The agency, however, changed the company's long-term debt outlook to negative from stable. The action affects about $250 million of outstanding long-term debt.

The outlook change reflects the potentially adverse impact on asset quality from the ongoing weakness in the metropolitan Washington real estate markets, the company said.

Signet announced a major restructuring of its troubled real estate portfolio on Dec. 17. Under the plan, half of its $1.7 billion of outstanding loans will the managed for quick disposition.

"There actions by Signet, along with similar moves already taken by several competing banks, would add to the already excess supply of real estate properties in the local markets and put additional downward pressure on prices," the release said.

"To help liquidate its troubled real estate portfolio, Signet has taken significant write-downs and has established large loss reserves. Yet the firm may still be at a competitive disadvantage to other large players with extensive resources and experience in problem-asset disposition."

Fitch Investors Service assigned a AAA rating to Capstead Securities Corp.'s IV's $350 million collateralized mortgage obligations series 1991 VII.

"The rating takes into consideration the high quality of the underlying collateral, the adequate level of credit support, and the dependability of the administrator, Lomas Mortgage USA Inc.," a Fitch release said. "Fitch also believes that cash flow from loans will be sufficient to cover principal and interest on the bonds and that the bondholders are legally insulated from bankruptcy concerns."

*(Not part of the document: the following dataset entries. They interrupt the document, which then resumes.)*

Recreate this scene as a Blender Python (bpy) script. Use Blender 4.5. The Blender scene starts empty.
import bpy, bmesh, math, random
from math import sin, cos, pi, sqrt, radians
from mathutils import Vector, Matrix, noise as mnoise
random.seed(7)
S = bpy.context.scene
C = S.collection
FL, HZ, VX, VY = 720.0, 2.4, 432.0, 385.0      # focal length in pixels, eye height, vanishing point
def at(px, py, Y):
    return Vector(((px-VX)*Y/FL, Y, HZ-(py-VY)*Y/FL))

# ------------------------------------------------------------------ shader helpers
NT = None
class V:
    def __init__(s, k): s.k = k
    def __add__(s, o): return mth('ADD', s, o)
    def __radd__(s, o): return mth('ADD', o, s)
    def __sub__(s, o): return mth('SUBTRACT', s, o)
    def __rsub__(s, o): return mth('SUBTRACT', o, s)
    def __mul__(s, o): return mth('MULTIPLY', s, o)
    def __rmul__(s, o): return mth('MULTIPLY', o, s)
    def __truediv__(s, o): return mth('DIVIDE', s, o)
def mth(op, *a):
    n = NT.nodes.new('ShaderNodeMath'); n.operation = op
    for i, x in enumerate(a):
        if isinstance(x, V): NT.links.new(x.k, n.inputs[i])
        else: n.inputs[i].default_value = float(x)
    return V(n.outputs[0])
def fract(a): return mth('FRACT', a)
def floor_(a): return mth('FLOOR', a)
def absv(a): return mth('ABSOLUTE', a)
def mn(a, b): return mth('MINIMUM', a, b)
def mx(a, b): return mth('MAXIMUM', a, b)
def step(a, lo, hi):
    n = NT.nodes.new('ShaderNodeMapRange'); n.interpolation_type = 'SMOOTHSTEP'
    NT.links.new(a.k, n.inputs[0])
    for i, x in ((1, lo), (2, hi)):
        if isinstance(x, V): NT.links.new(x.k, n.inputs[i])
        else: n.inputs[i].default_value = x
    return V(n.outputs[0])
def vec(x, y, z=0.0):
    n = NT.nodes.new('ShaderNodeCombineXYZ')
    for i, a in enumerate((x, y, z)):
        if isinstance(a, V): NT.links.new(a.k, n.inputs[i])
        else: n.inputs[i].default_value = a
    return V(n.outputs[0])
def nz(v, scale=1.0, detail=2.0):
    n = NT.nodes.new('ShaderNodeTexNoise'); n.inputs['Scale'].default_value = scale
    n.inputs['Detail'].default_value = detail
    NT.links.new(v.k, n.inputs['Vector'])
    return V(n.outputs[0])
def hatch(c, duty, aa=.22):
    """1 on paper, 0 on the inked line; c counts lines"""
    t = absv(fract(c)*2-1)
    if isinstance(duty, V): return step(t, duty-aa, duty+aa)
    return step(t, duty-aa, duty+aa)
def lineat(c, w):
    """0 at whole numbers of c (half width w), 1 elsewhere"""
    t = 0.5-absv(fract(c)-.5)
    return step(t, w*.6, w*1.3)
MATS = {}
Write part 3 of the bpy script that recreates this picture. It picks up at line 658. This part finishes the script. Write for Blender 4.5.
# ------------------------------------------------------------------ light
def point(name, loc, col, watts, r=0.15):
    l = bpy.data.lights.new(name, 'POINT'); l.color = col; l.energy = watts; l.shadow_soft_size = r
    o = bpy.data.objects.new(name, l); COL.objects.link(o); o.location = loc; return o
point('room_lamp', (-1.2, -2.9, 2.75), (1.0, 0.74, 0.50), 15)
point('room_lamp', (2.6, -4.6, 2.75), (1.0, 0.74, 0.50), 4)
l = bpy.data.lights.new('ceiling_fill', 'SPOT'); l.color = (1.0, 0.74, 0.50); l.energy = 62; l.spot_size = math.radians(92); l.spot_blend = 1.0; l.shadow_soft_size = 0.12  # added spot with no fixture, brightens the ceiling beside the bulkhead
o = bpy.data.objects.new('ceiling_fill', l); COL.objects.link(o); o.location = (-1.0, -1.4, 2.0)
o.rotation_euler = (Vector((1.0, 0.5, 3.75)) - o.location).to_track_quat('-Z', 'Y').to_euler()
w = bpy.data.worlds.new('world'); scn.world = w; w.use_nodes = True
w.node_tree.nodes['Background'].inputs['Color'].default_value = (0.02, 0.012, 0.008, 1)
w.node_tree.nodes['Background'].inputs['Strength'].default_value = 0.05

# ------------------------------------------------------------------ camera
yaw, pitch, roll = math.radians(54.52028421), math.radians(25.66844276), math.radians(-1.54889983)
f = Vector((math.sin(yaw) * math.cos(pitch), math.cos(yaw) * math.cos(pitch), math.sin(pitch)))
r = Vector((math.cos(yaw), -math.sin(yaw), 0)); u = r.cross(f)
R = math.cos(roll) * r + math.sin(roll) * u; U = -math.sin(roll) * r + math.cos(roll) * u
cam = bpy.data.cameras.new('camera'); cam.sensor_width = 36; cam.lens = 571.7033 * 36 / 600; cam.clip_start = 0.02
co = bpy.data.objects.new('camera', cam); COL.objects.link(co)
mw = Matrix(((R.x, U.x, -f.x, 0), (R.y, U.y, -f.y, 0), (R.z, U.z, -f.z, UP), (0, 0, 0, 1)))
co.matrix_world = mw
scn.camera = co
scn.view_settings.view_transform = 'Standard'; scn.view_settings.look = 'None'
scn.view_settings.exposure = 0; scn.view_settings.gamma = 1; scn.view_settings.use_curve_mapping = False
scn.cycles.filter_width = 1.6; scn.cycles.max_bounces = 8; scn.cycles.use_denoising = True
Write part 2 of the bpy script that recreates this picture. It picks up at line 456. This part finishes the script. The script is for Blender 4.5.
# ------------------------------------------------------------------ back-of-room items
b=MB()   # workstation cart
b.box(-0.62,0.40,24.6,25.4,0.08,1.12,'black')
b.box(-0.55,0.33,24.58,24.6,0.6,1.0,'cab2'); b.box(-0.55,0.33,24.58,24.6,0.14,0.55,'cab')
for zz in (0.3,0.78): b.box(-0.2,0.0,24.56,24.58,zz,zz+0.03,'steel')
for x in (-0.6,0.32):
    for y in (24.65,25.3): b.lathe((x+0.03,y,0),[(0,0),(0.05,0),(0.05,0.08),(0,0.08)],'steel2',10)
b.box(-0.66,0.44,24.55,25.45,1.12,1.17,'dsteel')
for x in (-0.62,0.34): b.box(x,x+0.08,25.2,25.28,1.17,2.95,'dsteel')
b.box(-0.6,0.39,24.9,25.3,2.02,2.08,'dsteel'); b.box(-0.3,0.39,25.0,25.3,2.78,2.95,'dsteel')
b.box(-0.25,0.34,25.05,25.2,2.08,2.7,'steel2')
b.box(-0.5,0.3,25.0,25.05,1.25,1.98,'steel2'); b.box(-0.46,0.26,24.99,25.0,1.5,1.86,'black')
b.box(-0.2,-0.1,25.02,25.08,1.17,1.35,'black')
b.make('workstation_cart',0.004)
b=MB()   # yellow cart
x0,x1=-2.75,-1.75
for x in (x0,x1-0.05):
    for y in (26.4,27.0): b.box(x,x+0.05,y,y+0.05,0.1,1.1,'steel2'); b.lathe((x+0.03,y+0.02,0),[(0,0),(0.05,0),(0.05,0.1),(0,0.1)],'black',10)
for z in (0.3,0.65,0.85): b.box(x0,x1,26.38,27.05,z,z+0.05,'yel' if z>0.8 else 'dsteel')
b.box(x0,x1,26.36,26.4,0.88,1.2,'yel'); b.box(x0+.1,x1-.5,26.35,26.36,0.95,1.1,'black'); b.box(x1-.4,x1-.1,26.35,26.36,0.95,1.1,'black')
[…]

Earlier this week, Standard & Poor's affirmed the B-minus ratings on Itel Corp.'s approximately $860 million of subordinated debt and $86 million of convertible exchangeable preferred stock.

Also affirmed were the BB-minus rating on about $145 million of equipment trust certificates and B-plus rating on about $20 million of seniro unsecured debt.

The agency has revised the rating outlook to stable from negative. Itel has taken a number of steps to change its previously "high leveraged, acquisition-minded strategy," the agency said. The company has sold off several assets acquired in the second half of the 1980s and has reduced debt.

"The outlook revision reflects Itel's declining debt load, its recent sale of assets, its ability to sell more assets should the opportunity arise, and its shift away from further acquisitions," Standard & Poor's said.

Also, earlier this week, Duff & Phelps Credit Rating Co. assigned an A rating to Commercial Credit Co.'s $200 million of 6 3/8% senior notes due Jan. 1, 1996, the agency said. Noncallable until maturity, the notes yield 6.44%.

"The rating reflects Commercial Credit's consistently improved operating performance since new management took control in 1986," Duff & Phelps said. "Profitability as measured by return on equity, below average in recent years, was $18.3% in 1990 and 20.4% through the first nine months of 1991. The improvement follows a refocusing of the company on core consumer finance activities."

Moody's Investors Service earlier this week assigned an Aa2 insurance financial strength rating to UNUM Life Insurance Company (First UNUM).

"The rating reflects the financial support and strength of the company's parent, UNUM Corporation and First UNUM'S strategic role and integration within the UNUM organization, as well as First UNUM'S strong capitalization and asset quality," a Moody's release said.